Copy nothing but the stretch that opens with the line containing "Build this scene" and closes with the line containing "d = ray(x, y); return CAM+d*(Y/d.y)". Keep pictures out.

—————

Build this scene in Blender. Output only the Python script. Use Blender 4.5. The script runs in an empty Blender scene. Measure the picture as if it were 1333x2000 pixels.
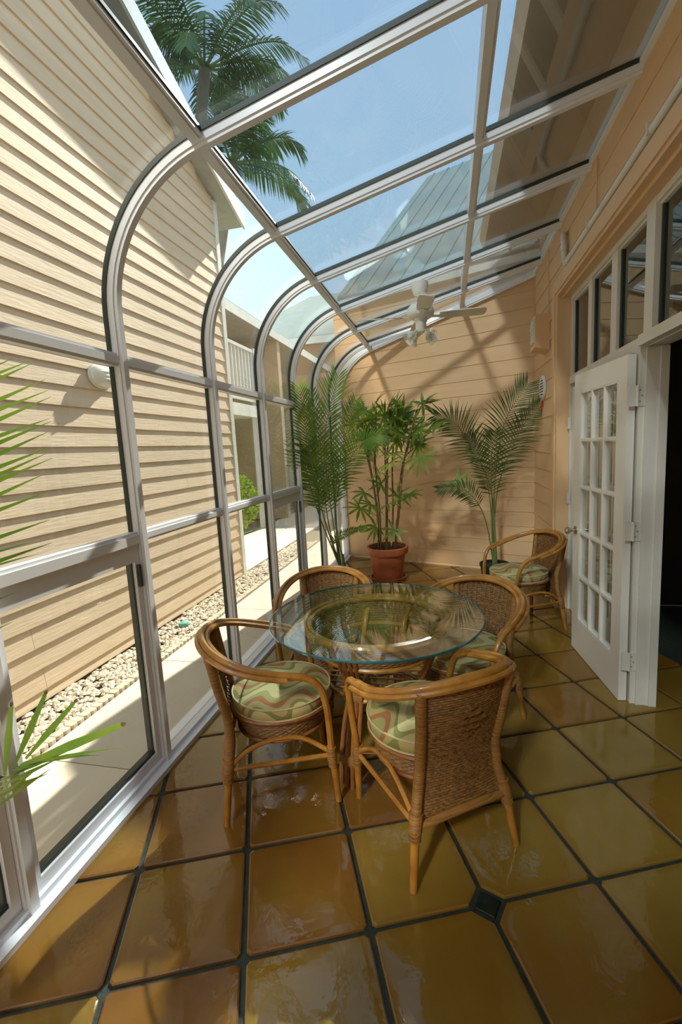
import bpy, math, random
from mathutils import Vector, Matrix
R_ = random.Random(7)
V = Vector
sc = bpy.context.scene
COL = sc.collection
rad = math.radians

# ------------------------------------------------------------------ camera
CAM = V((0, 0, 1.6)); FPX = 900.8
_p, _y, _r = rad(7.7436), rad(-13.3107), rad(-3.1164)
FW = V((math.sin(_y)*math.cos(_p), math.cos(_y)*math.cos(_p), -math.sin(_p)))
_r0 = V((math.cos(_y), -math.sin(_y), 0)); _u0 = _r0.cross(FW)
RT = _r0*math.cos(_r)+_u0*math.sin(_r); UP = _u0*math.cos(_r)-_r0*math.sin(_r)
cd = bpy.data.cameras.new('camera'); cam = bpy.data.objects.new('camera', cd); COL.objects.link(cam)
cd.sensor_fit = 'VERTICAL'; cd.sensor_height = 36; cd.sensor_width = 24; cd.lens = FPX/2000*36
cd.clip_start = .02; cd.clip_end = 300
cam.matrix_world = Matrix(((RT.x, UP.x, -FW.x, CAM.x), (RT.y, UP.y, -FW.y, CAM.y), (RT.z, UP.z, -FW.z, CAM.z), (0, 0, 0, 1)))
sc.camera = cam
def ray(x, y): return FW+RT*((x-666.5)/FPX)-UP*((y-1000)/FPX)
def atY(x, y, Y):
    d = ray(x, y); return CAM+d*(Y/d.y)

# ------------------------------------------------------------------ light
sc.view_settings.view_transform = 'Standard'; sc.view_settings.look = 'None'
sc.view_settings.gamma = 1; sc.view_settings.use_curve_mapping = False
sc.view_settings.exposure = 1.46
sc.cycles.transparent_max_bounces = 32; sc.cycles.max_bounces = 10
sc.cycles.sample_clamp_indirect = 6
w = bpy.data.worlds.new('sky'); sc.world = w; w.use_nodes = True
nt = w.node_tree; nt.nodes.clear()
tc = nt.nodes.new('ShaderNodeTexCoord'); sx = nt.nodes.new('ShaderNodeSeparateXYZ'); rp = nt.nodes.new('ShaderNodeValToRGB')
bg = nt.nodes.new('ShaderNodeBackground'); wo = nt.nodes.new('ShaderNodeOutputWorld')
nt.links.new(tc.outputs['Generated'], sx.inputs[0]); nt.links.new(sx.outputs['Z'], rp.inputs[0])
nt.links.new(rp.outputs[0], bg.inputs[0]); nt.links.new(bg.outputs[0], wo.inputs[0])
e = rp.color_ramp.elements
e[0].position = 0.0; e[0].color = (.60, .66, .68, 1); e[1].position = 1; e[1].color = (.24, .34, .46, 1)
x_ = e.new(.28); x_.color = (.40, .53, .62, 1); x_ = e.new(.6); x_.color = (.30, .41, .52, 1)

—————

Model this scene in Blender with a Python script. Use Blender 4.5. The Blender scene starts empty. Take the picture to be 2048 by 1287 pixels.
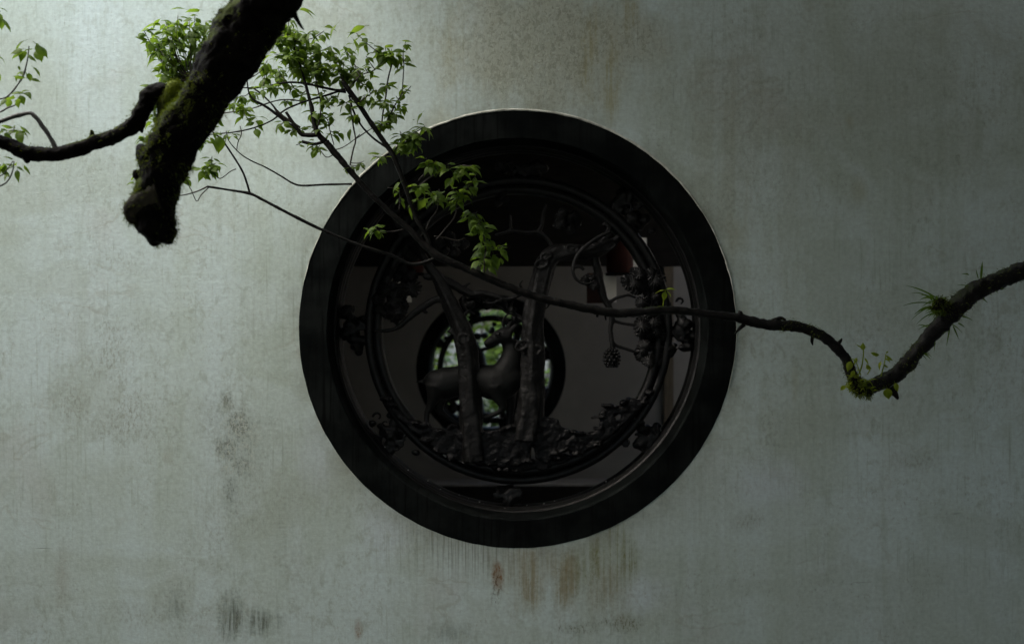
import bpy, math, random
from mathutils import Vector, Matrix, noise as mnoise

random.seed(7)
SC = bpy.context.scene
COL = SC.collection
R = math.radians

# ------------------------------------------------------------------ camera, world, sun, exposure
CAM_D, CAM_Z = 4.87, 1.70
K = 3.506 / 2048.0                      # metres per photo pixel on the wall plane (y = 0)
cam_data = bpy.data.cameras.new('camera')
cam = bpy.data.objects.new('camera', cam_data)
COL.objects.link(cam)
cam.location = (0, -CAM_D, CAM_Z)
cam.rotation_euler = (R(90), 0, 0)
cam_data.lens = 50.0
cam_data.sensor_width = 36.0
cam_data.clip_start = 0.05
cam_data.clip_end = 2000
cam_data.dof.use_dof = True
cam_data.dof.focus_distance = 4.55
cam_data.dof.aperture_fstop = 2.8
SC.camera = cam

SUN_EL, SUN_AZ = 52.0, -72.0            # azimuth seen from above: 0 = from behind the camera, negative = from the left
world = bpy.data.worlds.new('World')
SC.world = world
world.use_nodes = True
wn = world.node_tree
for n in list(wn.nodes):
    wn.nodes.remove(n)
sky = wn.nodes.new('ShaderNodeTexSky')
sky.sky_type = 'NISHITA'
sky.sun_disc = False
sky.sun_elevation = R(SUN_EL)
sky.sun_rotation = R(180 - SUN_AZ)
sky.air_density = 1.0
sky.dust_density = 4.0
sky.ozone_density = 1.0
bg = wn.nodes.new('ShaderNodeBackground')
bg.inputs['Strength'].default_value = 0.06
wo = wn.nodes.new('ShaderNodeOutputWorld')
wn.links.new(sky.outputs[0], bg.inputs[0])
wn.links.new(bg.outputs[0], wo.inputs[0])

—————

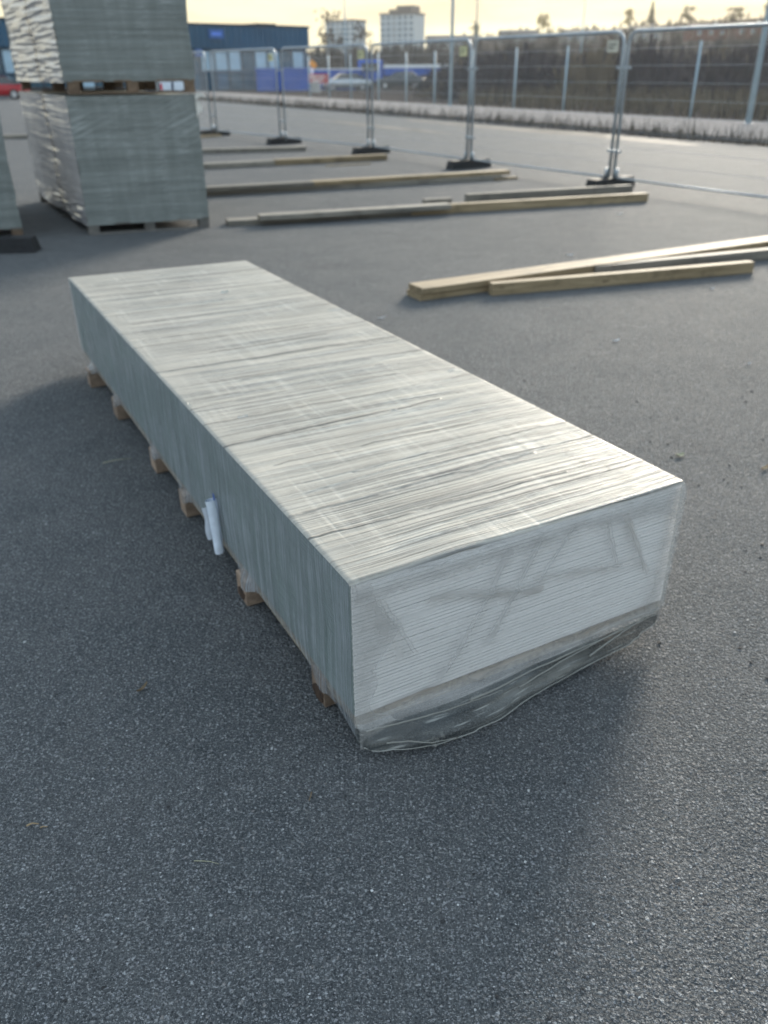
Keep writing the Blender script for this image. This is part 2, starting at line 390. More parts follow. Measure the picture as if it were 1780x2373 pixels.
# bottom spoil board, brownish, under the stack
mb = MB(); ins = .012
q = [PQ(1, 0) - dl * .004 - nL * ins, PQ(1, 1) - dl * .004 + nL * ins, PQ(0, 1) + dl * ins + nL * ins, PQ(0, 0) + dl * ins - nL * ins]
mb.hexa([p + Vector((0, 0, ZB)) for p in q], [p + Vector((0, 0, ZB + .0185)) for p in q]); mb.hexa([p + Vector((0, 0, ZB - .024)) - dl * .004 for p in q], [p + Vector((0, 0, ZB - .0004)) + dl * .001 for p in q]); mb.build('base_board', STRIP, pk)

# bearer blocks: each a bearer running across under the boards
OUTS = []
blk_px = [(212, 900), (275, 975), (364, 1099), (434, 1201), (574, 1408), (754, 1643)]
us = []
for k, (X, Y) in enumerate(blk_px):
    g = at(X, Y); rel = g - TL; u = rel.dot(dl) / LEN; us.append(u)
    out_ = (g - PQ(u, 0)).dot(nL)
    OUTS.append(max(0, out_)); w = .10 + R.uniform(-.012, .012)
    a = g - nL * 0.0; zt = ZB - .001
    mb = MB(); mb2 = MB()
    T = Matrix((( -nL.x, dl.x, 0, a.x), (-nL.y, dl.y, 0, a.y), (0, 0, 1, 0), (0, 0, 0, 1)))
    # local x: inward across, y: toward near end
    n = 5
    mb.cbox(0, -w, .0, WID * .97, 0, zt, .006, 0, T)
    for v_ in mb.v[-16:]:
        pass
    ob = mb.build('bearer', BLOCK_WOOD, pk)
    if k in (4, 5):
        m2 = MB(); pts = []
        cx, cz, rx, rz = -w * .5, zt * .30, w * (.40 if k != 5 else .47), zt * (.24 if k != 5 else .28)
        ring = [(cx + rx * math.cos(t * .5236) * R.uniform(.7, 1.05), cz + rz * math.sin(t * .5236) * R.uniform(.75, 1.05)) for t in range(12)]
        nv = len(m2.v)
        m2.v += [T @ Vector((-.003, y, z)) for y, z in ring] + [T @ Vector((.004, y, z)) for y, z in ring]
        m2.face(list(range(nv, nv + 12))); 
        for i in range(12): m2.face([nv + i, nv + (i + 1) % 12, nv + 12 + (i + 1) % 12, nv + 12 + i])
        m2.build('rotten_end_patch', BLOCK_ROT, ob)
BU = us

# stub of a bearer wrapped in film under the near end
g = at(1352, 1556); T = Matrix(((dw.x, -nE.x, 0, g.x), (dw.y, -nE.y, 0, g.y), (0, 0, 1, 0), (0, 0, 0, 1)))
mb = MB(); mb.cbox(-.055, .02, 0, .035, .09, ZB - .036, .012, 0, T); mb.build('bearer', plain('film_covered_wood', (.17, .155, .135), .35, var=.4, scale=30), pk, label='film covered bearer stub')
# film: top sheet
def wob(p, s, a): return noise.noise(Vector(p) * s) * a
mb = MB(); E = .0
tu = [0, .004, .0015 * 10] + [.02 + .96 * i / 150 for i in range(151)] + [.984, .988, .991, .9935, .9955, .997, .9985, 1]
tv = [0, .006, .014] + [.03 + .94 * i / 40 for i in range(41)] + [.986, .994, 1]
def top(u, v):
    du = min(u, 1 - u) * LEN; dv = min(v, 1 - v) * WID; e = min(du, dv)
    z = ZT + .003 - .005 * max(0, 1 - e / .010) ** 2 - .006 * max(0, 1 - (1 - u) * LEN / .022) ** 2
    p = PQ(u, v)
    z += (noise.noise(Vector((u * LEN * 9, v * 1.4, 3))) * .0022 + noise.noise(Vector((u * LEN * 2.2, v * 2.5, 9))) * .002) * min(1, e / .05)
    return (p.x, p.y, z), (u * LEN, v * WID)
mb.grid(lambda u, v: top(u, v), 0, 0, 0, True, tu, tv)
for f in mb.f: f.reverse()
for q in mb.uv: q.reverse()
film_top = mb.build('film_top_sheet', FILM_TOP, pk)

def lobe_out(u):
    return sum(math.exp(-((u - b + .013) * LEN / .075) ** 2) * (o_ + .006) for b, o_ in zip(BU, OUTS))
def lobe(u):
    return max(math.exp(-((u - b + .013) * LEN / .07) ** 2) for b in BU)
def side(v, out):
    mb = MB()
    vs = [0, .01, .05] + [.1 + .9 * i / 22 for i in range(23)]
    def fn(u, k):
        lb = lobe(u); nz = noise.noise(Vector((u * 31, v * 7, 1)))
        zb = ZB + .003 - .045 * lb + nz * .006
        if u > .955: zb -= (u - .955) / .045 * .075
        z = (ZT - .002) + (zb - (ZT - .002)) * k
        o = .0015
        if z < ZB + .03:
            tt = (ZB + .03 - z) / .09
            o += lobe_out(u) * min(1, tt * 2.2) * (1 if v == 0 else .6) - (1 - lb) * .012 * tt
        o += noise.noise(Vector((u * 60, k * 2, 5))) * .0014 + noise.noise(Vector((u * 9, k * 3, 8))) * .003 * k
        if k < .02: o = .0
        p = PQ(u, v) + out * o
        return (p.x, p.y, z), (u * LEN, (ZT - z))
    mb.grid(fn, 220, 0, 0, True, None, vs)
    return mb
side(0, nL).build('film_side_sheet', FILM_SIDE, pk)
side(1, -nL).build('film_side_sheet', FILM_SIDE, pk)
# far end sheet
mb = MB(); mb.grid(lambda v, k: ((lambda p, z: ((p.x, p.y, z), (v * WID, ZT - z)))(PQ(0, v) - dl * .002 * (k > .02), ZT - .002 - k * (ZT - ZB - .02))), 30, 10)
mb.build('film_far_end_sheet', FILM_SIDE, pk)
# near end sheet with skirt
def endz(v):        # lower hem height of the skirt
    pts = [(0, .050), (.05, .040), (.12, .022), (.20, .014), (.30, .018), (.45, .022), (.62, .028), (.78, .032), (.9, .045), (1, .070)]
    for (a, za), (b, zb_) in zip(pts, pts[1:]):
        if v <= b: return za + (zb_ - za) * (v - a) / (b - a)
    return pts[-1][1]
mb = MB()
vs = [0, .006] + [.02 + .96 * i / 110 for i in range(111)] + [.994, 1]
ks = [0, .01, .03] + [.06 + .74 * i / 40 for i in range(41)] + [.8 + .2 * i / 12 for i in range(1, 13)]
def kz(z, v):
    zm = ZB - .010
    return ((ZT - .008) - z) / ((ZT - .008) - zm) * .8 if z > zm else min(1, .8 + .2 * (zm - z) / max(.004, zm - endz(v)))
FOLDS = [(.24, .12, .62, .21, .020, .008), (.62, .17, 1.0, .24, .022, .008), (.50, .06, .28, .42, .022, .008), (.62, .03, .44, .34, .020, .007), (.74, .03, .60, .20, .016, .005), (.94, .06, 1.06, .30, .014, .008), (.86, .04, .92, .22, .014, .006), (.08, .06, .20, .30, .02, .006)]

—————

## TASK SOLUTION
Build this scene in Blender. Output only the Python script. Use Blender 4.5. The script runs in an empty Blender scene. Measure the picture as if it were 1333x2000 pixels.
import bpy, math, random
from mathutils import Vector, Matrix
R_ = random.Random(7)
V = Vector
sc = bpy.context.scene
COL = sc.collection
rad = math.radians

# ------------------------------------------------------------------ camera
CAM = V((0, 0, 1.6)); FPX = 900.8
_p, _y, _r = rad(7.7436), rad(-13.3107), rad(-3.1164)
FW = V((math.sin(_y)*math.cos(_p), math.cos(_y)*math.cos(_p), -math.sin(_p)))
_r0 = V((math.cos(_y), -math.sin(_y), 0)); _u0 = _r0.cross(FW)
RT = _r0*math.cos(_r)+_u0*math.sin(_r); UP = _u0*math.cos(_r)-_r0*math.sin(_r)
cd = bpy.data.cameras.new('camera'); cam = bpy.data.objects.new('camera', cd); COL.objects.link(cam)
cd.sensor_fit = 'VERTICAL'; cd.sensor_height = 36; cd.sensor_width = 24; cd.lens = FPX/2000*36
cd.clip_start = .02; cd.clip_end = 300
cam.matrix_world = Matrix(((RT.x, UP.x, -FW.x, CAM.x), (RT.y, UP.y, -FW.y, CAM.y), (RT.z, UP.z, -FW.z, CAM.z), (0, 0, 0, 1)))
sc.camera = cam
def ray(x, y): return FW+RT*((x-666.5)/FPX)-UP*((y-1000)/FPX)
def atY(x, y, Y):
    d = ray(x, y); return CAM+d*(Y/d.y)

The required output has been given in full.